OBJECTIVE:
Your answer is a single number: how many lines hold the word "parts"?

DATA ROWS:
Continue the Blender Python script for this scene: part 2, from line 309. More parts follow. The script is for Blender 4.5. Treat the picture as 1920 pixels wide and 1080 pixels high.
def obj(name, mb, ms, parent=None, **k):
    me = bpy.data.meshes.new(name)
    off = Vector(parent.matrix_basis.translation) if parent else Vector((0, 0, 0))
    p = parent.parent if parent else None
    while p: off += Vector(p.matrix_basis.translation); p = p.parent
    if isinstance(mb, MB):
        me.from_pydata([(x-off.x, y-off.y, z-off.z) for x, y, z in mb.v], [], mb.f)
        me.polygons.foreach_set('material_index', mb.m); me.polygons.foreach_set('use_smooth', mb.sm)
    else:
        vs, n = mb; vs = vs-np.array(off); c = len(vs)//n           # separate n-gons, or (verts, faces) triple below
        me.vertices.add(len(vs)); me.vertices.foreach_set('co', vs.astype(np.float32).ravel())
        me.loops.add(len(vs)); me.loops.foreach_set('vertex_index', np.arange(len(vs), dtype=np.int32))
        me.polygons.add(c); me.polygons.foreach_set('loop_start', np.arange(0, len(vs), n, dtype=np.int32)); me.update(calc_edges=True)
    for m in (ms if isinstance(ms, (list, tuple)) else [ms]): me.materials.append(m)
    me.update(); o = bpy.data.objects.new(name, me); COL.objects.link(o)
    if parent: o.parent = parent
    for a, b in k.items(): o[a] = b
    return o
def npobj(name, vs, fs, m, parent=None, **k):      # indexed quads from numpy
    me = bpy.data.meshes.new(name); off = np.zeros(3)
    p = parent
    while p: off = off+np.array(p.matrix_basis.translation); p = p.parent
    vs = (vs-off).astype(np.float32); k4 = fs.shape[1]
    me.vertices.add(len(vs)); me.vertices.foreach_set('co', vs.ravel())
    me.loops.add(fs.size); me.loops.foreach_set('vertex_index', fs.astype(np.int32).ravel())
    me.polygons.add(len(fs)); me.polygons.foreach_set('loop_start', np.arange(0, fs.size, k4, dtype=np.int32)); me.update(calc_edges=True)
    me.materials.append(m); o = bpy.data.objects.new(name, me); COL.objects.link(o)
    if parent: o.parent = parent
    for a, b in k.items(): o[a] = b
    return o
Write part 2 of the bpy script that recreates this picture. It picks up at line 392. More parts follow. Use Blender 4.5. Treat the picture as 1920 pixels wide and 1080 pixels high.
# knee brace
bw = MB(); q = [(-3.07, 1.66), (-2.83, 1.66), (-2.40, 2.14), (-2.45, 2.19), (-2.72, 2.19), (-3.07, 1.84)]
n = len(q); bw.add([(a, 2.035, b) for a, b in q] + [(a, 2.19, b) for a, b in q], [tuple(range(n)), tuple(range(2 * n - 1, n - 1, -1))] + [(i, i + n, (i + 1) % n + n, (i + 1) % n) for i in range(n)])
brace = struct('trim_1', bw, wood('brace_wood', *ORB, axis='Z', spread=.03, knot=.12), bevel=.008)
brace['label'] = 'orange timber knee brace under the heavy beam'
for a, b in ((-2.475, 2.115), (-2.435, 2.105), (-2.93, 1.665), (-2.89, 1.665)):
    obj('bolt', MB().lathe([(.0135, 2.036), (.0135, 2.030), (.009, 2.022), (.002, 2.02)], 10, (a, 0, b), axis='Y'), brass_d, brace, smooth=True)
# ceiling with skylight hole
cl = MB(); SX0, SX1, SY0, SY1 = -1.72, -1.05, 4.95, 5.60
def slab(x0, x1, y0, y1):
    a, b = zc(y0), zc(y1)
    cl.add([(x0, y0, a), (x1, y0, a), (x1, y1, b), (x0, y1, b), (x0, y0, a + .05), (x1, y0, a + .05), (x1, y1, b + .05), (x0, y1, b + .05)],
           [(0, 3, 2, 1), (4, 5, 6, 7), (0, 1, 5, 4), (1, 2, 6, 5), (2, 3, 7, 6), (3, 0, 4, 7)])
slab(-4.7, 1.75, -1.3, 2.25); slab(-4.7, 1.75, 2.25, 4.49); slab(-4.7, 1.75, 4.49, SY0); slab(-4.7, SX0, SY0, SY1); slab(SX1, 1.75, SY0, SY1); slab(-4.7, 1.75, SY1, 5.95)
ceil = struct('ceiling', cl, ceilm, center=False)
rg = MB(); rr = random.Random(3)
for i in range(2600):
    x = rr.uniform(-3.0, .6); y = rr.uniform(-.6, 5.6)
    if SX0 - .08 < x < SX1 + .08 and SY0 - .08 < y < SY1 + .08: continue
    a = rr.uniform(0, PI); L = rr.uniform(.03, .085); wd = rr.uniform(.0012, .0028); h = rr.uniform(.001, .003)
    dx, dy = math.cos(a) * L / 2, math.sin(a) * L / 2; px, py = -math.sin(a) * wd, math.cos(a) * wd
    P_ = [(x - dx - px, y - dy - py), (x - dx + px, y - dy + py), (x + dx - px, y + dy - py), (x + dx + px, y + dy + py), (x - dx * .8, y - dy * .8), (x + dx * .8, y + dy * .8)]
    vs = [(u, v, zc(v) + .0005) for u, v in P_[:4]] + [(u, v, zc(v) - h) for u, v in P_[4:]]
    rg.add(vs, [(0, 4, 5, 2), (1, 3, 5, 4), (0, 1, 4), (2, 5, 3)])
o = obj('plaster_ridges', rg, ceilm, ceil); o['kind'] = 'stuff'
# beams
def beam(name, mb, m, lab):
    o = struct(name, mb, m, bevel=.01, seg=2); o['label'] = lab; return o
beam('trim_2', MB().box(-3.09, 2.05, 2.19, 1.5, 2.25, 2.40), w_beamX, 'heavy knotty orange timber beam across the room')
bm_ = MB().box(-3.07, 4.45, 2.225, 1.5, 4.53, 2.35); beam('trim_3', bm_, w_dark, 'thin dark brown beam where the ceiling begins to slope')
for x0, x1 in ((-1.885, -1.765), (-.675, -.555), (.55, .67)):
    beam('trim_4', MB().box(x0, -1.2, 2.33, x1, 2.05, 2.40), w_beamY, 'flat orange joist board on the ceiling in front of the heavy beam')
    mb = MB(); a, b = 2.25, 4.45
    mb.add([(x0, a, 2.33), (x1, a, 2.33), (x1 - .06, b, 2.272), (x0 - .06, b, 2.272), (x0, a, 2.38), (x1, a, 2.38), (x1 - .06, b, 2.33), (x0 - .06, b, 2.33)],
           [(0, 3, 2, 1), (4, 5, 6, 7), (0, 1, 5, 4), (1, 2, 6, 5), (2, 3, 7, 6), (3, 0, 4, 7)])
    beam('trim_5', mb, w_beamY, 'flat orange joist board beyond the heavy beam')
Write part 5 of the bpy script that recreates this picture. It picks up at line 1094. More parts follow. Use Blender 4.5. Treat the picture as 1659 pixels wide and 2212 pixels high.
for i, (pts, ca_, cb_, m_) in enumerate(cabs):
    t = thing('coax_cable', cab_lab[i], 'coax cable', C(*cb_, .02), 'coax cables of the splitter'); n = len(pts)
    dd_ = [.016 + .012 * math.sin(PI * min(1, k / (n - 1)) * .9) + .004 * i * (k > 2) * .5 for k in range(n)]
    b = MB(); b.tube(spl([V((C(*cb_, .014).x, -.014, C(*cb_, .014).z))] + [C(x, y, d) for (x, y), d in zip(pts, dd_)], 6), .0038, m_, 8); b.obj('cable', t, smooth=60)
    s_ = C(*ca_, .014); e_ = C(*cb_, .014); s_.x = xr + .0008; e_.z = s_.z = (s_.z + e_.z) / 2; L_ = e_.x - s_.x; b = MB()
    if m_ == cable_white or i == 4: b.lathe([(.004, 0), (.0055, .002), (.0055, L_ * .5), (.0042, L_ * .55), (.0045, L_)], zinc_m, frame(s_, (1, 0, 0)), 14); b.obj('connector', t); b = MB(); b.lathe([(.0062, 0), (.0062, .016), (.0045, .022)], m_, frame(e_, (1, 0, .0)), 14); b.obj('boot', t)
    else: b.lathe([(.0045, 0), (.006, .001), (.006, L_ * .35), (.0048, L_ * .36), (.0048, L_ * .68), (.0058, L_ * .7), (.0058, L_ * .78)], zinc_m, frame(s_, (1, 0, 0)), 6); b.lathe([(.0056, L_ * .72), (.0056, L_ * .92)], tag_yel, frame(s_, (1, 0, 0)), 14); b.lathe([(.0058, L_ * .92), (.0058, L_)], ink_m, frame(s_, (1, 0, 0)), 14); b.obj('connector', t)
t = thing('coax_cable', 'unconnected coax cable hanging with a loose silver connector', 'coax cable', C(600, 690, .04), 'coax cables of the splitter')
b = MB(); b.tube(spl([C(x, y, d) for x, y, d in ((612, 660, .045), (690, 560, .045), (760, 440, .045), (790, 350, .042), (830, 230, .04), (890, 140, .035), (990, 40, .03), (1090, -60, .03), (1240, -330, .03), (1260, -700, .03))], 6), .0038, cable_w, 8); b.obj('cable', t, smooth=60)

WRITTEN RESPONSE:
3